Cüneyt Çakır; daha elini kartlara atmamışken, Beşiktaşlı Fernandes’in ona yaptıkları; apaçık bir hakaret, gözdağı ve terbiyesizlikti. Düşünün ki; yüzünü hakeme yapıştırdı, burnu ile Çakır’ın burnunu dürtükledi. Kafa kafaya toslaşıp durdular. Kart çıkmadı... Hemen iki dakika sonrasıında yine aynı Fernandes; bir karara itiraz için öfke ve hatta kin dolu bakışlarla hakeme giydirmeye başladı. Öyle bir çırpıda ve spontane söylenmiş, kazara ağızdan çıkmış şeyler değildi; açıkça tehdit içerikliydi. “Nerden duydun” demeyin, o haşin tavırdan iyi niyet ve masumiyet çıkması mümkün değildi.

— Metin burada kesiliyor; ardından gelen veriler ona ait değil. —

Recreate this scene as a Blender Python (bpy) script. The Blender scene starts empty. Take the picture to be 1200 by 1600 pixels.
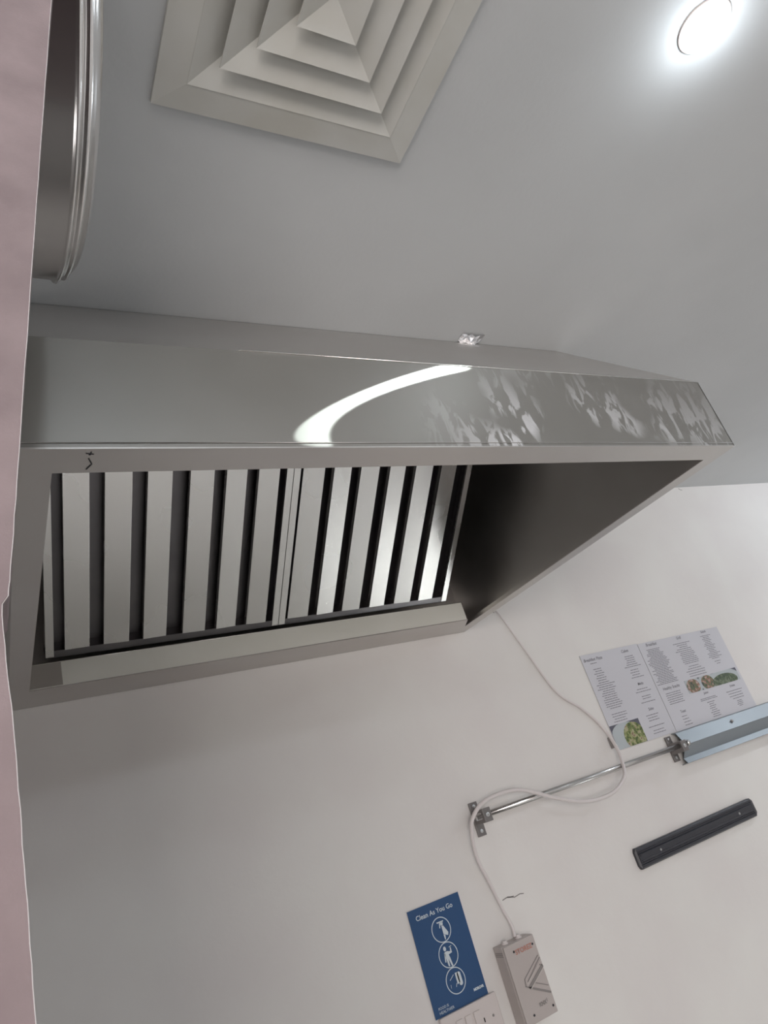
import bpy, bmesh, math, random
from mathutils import Vector, Matrix
random.seed(7)
scn = bpy.context.scene
C = scn.collection
S, H0 = 1.7, 1.6          # plan unit (camera to hood wall) in metres, camera height

def W(x, y, z): return Vector((x*S, y*S, z*S + H0))

# ---------------------------------------------------------------- camera
cam = bpy.data.cameras.new('camera'); camo = bpy.data.objects.new('camera', cam); C.objects.link(camo)
cam.sensor_fit = 'HORIZONTAL'; cam.sensor_width = 36.0; cam.lens = 36*1076.3/1200
cam.clip_start = .01
rt = Vector((.85960508, -.42341213, -.28600923)); dn = Vector((-.05133622, .48535034, -.87281134)); fw = Vector((.50837359, .7649557, .39547324))
m = Matrix.Identity(4)
for i in range(3): m[i][0], m[i][1], m[i][2] = rt[i], -dn[i], -fw[i]
m.translation = W(0, 0, 0)
camo.matrix_world = m
scn.camera = camo
# ---------------------------------------------------------------- world, exposure
wd = bpy.data.worlds.new('world'); scn.world = wd; wd.use_nodes = True
wd.node_tree.nodes['Background'].inputs[0].default_value = (.75, .8, .9, 1)
wd.node_tree.nodes['Background'].inputs[1].default_value = .25
vs = scn.view_settings; vs.view_transform = 'Standard'; vs.look = 'None'; vs.gamma = 1; vs.use_curve_mapping = False
vs.exposure = -.63
# ---------------------------------------------------------------- lights
def light(name, kind, loc, energy, col, **k):
    l = bpy.data.lights.new(name, kind); l.energy = energy; l.color = col
    for a, b in k.items(): setattr(l, a, b)
    o = bpy.data.objects.new(name, l); C.objects.link(o); o.location = loc
    return o
def aim(o, t): o.rotation_euler = (Vector(t) - o.location).to_track_quat('-Z', 'Y').to_euler()
# window behind and to the left of the photographer
o = light('window_light', 'AREA', W(-.62, -1.35, -.05), 85, (1.0, .925, .89), shape='RECTANGLE', size=1.3, size_y=1.2)
aim(o, W(.9, 1, 0))
# first: unseen downlight at the right; the others: fill lights added for brightness
for (x, y, e) in ((2.0, .55, 15), (1.35, -1.0, 13), (.45, -.95, 14), (2.2, -.5, 12), (.14, -.28, 6)):
    o = light('downlight_fill_glow', 'POINT', W(x, y, .505), e, (.82, .91, 1.0), shadow_soft_size=.04)
    o = light('downlight_fill_beam', 'SPOT', W(x, y, .520), e*4, (.95, .97, 1.0), spot_size=math.radians(140), spot_blend=.9, shadow_soft_size=.05)
o = light('left_fill_light', 'AREA', W(-.85, .38, -.08), 4, (1.0, .97, .95), shape='RECTANGLE', size=.35, size_y=.6)  # added side lamp, no doorway here; meant to throw the box shadow rightwards
aim(o, W(.7, .95, -.2))
o = light('lamp_glow', 'POINT', W(.577, .138, .506), .7, (.86, .94, 1.0), shadow_soft_size=.02)
# the visible downlight: weak pool plus a bright arc masked into the beam
LX, LY, LZ = .572, .127, .528
o = light('ring_beam', 'POINT', W(LX, LY, LZ), 16, (.86, .97, .96), shadow_soft_size=.002)
l = o.data; l.use_nodes = True; nt = l.node_tree; N = nt.nodes; em = N['Emission']
tc = N.new('ShaderNodeTexCoord')
sp_ = N.new('ShaderNodeSeparateXYZ'); nt.links.new(tc.outputs['Normal'], sp_.inputs[0])
def ss(x, a, b, lo, hi):
    k = N.new('ShaderNodeMapRange'); k.interpolation_type = 'SMOOTHSTEP'
    for q_, v_ in zip((1, 2, 3, 4), (a, b, lo, hi)): k.inputs[q_].default_value = v_
    nt.links.new(x, k.inputs[0]); return k.outputs[0]
def op(kind, a, b):
    k = N.new('ShaderNodeMath'); k.operation = kind; nt.links.new(a, k.inputs[0]); nt.links.new(b, k.inputs[1]); return k.outputs[0]
def val(v):
    k = N.new('ShaderNodeValue'); k.outputs[0].default_value = v; return k.outputs[0]
vy_ = op('MAXIMUM', sp_.outputs[1], val(.02))
u_ = op('DIVIDE', sp_.outputs[0], vy_); w_ = op('DIVIDE', sp_.outputs[2], vy_)
def conic(c):              # elliptical outline of the masked arc in the beam direction
    t_ = [op('MULTIPLY', op('MULTIPLY', u_, u_), val(c[0])), op('MULTIPLY', op('MULTIPLY', u_, w_), val(c[1])), op('MULTIPLY', op('MULTIPLY', w_, w_), val(c[2])), op('MULTIPLY', u_, val(c[3])), op('MULTIPLY', w_, val(c[4]))]
    a = t_[0]
    for b in t_[1:]: a = op('ADD', a, b)
    return a
ring_ = op('MULTIPLY', ss(conic((-.4851814, 2.2618076, -3.5372560, .9768397, -3.6792466)), .9990, 1.0015, 0, 1),
           ss(conic((-.1239656, .5428994, -1.8157789, .3840962, -2.8075201)), .9975, 1.0015, 1, 0))
ring_ = op('MULTIPLY', ring_, ss(sp_.outputs[1], .05, .1, 0, 1))
down_ = op('MULTIPLY', sp_.outputs[2], val(-1))
pool_ = ss(down_, .6, 1.0, 0, .12)
ml = N.new('ShaderNodeMath'); ml.operation = 'MULTIPLY'; ml.inputs[1].default_value = 4.8
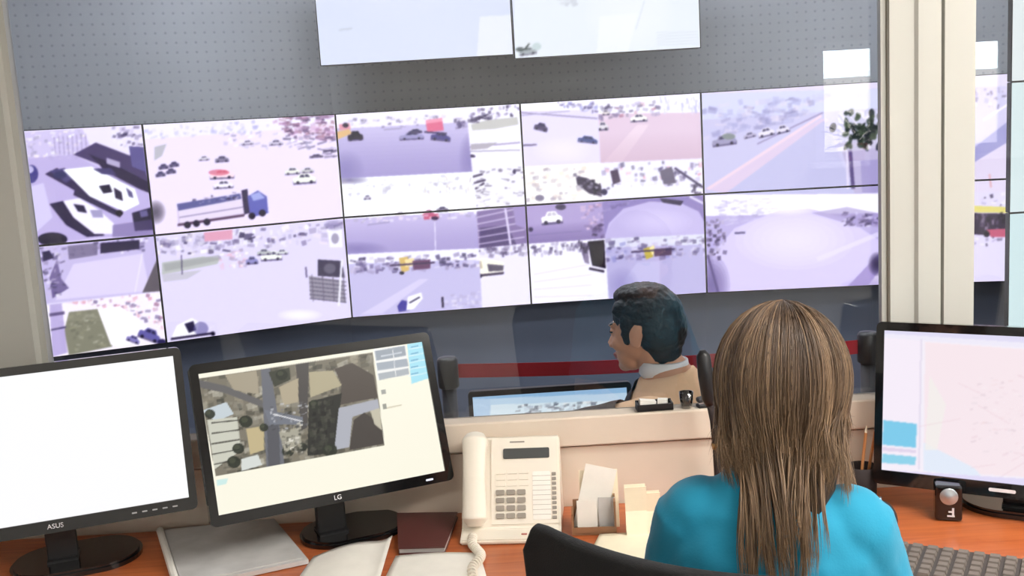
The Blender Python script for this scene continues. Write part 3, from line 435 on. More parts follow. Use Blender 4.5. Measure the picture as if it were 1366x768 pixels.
def paint_map():
    c = Canvas(240, 430, 620, 720, 3, (252, 248, 230)); P, Q = c.poly, c.set_clip
    Q([(263, 505), (497, 470), (513, 594), (288, 635)]); P([(250, 460), (530, 450), (530, 640), (270, 640)], (128, 122, 108))
    G = [(90, 88, 78), (60, 58, 52), (176, 168, 148), (206, 202, 188), (126, 118, 100), (150, 146, 134), (44, 46, 42)]
    c.busy([(263, 505), (497, 470), (513, 594), (288, 635)], G, 520, 4, 16, 3, 11, .55, -9)
    P([(263, 506), (300, 514), (350, 534), (352, 544), (300, 524), (264, 516)], (106, 104, 104)); P([(348, 492), (360, 490), (372, 560), (380, 622), (356, 628), (352, 560)], (112, 114, 122)); P([(394, 480), (412, 478), (410, 570), (402, 574)], (84, 80, 78)); P([(352, 546), (404, 556), (404, 566), (360, 566)], (118, 122, 132)); P([(356, 568), (372, 566), (374, 622), (358, 626)], (92, 92, 98))
    P([(268, 548), (302, 536), (312, 552), (288, 562)], (200, 210, 216)); P([(276, 560), (316, 556), (322, 600), (286, 626)], (206, 206, 192))
    for k in range(5): c.line((282, 564 + k * 14), (320, 560 + k * 13), 1.6, (70, 68, 62))
    P([(300, 500), (342, 494), (346, 526), (312, 520)], (170, 160, 140)); P([(358, 496), (386, 490), (388, 506), (366, 516)], (66, 68, 58)); P([(372, 516), (398, 504), (398, 536), (378, 540)], (180, 168, 144)); P([(412, 496), (444, 494), (456, 514), (414, 530)], (182, 172, 144)); P([(328, 572), (352, 568), (352, 600), (334, 606)], (196, 180, 140))
    P([(446, 492), (470, 484), (498, 500), (504, 530), (452, 540), (456, 512)], (88, 80, 74)); P([(412, 536), (456, 524), (446, 604), (410, 608)], (50, 50, 46)); P([(452, 544), (504, 532), (506, 544), (470, 556), (466, 596), (446, 600)], (176, 178, 188)); P([(472, 560), (486, 550), (510, 566), (512, 592), (466, 600)], (76, 70, 66)); P([(494, 548), (506, 544), (510, 574), (500, 566)], (198, 192, 172))
    for x, y, r in ((328, 562, 9), (280, 552, 7), (318, 598, 8), (312, 616, 9), (420, 540, 8), (384, 602, 8), (376, 500, 8), (440, 600, 10), (404, 596, 6), (352, 570, 6)): c.ell(x, y, r, r * .9, (46, 50, 42), .9); c.ell(x - 2, y - 2, r * .5, r * .4, (84, 88, 70), .6)
    P([(372, 576), (398, 570), (402, 590), (380, 604)], (170, 166, 150)); c.busy([(372, 568), (404, 562), (408, 604), (380, 612)], G + [(240, 236, 226)], 60, 2, 7, 2, 6); P([(322, 612), (344, 606), (350, 620), (322, 628)], (216, 220, 216)); c.busy([(360, 540), (410, 534), (412, 568), (364, 574)], [(206, 208, 214), (120, 120, 126), (70, 70, 72)], 50, 2, 6, 1, 4); c.line((364, 552), (404, 562), 1.4, (230, 230, 232)); c.busy([(414, 540), (446, 534), (444, 600), (414, 606)], [(34, 34, 32), (66, 66, 58), (84, 82, 74)], 70, 3, 8, 3, 8)
    Q(None)
    P([(498, 465), (541, 460), (546, 500), (504, 507)], (244, 244, 242)); P([(500, 468), (540, 461), (542, 474), (502, 481)], (160, 168, 178)); P([(502, 484), (543, 478), (545, 488), (504, 494)], (170, 178, 188)); P([(504, 498), (545, 491), (546, 499), (506, 507)], (178, 184, 190)); c.line((524, 466), (528, 502), 1, (236, 236, 236)); c.line((508, 475), (536, 470), 2, (206, 212, 220))
    P([(543, 459), (566, 455), (573, 504), (549, 512)], (170, 228, 244))
    for k in range(5): c.line((545, 466 + k * 9), (570, 461 + k * 9), 1, (230, 246, 250)); c.line((548, 463 + k * 9), (558, 461 + k * 9), 1.5, (96, 150, 190), .7)
    P([(508, 520), (514, 519), (515, 525), (509, 526)], (170, 170, 164)); P([(510, 539), (515, 538), (516, 545), (511, 546)], (160, 160, 150)); c.line((516, 544), (536, 540), 1.4, (206, 196, 172)); P([(289, 640), (304, 638), (302, 645), (290, 648)], (206, 236, 232)); c.blur(1); return c
def paint_plan():
    c = Canvas(1150, 410, 1780, 720, 1, (246, 240, 250)); P = c.poly
    P([(1170, 430), (1780, 470), (1780, 484), (1170, 444)], (226, 222, 246)); P([(1170, 444), (1780, 484), (1780, 492), (1170, 450)], (240, 236, 250)); P([(1178, 450), (1228, 454), (1226, 624), (1174, 620)], (247, 238, 250)); c.line((1229, 452), (1226, 626), 2, (226, 218, 236))
    P([(1178, 560), (1223, 565), (1222, 597), (1177, 593)], (128, 204, 236)); P([(1177, 605), (1222, 609), (1221, 620), (1176, 617)], (146, 212, 236)); P([(1177, 596), (1222, 600), (1222, 604), (1177, 601)], (226, 214, 236))
    P([(1234, 456), (1780, 496), (1780, 660), (1232, 628)], (248, 232, 238)); P([(1232, 590), (1300, 624), (1310, 636), (1232, 628)], (228, 236, 250)); P([(1240, 500), (1262, 540), (1250, 600), (1234, 600)], (244, 240, 236), .8)
    c.busy([(1300, 500), (1600, 480), (1600, 650), (1290, 600)], [(232, 206, 216), (240, 216, 220), (226, 214, 222), (250, 240, 244), (214, 196, 206)], 320, 2, 9, 1, 3, .5)
    for _ in range(26):
        x, y = random.uniform(1270, 1700), random.uniform(500, 630); c.line((x, y), (x + random.uniform(-60, 60), y + random.uniform(-26, 26)), 1, (232, 202, 212), .5)
    P([(1170, 626), (1780, 664), (1780, 690), (1170, 634)], (226, 220, 248)); c.blur(1); return c
def paint_far():
    c = Canvas(590, 480, 880, 640, 3, (214, 232, 246)); P = c.poly
    P([(590, 480), (880, 480), (880, 522), (590, 534)], (150, 190, 226)); P([(590, 534), (880, 522), (880, 532), (590, 542)], (196, 220, 240)); P([(590, 542), (880, 532), (880, 640), (590, 640)], (226, 240, 248)); P([(600, 536), (654, 532), (654, 640), (600, 640)], (190, 214, 238)); c.busy([(690, 540), (800, 534), (800, 550), (690, 552)], [(90, 96, 110), (190, 200, 214), (120, 124, 136), (250, 250, 250)], 50, 4, 12, 2, 5); c.blur(1); return c
def plain(bg): return Canvas(-700, -400, 2400, 1300, .02, bg)
# ------------------------------------------------------------------ room shell
GY = 2.262                       # plane of the glazed partition
FZ = -0.2                        # floor of the hall beyond the glass
def struct(name, bm, m, parent=None, smooth=False):
    o = obj(name, bm, m, parent, smooth)
    if parent is None: o['kind'] = 'structure'
    return o
def slab(name, x0, y0, z0, x1, y1, z1, m):
    b = new_bm(); box(b, ((x0 + x1) / 2, (y0 + y1) / 2, (z0 + z1) / 2), (x1 - x0, y1 - y0, z1 - z0)); return struct(name, b, m)
XL, XR, YB = -2.7, 3.3, -1.75
slab('floor', XL - .1, YB - .1, -.12, XR + .1, GY + .06, 0, MT['floor'])
slab('ceiling', XL - .1, YB - .1, 2.75, XR + .1, GY + .06, 2.85, MT['ceil'])
slab('wall_left', XL - .1, YB, 0, XL, GY + .11, 2.75, MT['wallnear'])
slab('wall_right', XR, YB, 0, XR + .1, GY + .11, 2.75, MT['wallnear'])
# wall behind the viewpoint with a window that mirrors in the glass
WX0, WX1, WZ0, WZ1 = 1.87, 3.05, 1.27, 1.97
b = new_bm()
for x0, x1, z0, z1 in ((XL - .1, WX0, 0, 2.75), (WX1, XR + .1, 0, 2.75), (WX0, WX1, 0, WZ0), (WX0, WX1, WZ1, 2.75)):
    box(b, ((x0 + x1) / 2, YB - .06, (z0 + z1) / 2), (x1 - x0, .12, z1 - z0))
struct('wall_rear', b, MT['wallnear'])
b = new_bm()
for x0, x1, z0, z1 in ((WX0, WX0 + .06, WZ0, WZ1), (WX1 - .06, WX1, WZ0, WZ1), (WX0 + .06, WX1 - .06, WZ0, WZ0 + .05), (WX0 + .06, WX1 - .06, WZ1 - .05, WZ1), (2.44, 2.5, WZ0 + .05, WZ1 - .05)):
    box(b, ((x0 + x1) / 2, YB - .05, (z0 + z1) / 2), (x1 - x0, .06, z1 - z0), bev=.006)
w = struct('window_3', b, MT['white'])
b = new_bm(); box(b, ((WX0 + WX1) / 2, YB - .05, (WZ0 + WZ1) / 2), (WX1 - WX0 - .12, .006, WZ1 - WZ0 - .1)); obj('pane', b, MT['clear'], w)
b = new_bm(); box(b, ((WX0 + WX1) / 2, YB + .06, WZ0 - .02), (WX1 - WX0 + .1, .2, .035), bev=.008); obj('sill', b, MT['white'], w)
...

Cüneyt Çakır gibi bir hakem, bütün söylenenlere herkesin gözü önünde böylesine eyvallah çekerse; maçın kalan dakikalarında disiplini elinde tutması zaten mümkün değildi. Dizginleri o an elinden kaçırdı.
Sivok-Alves birbirine giriyor, ses yok... Emenike kafa atıyor, onu atamıyor... Bu noktadan sonra, ne kadar kart gösterirsen göster; kimse seni takmaz... Kontrolü kaybedersin.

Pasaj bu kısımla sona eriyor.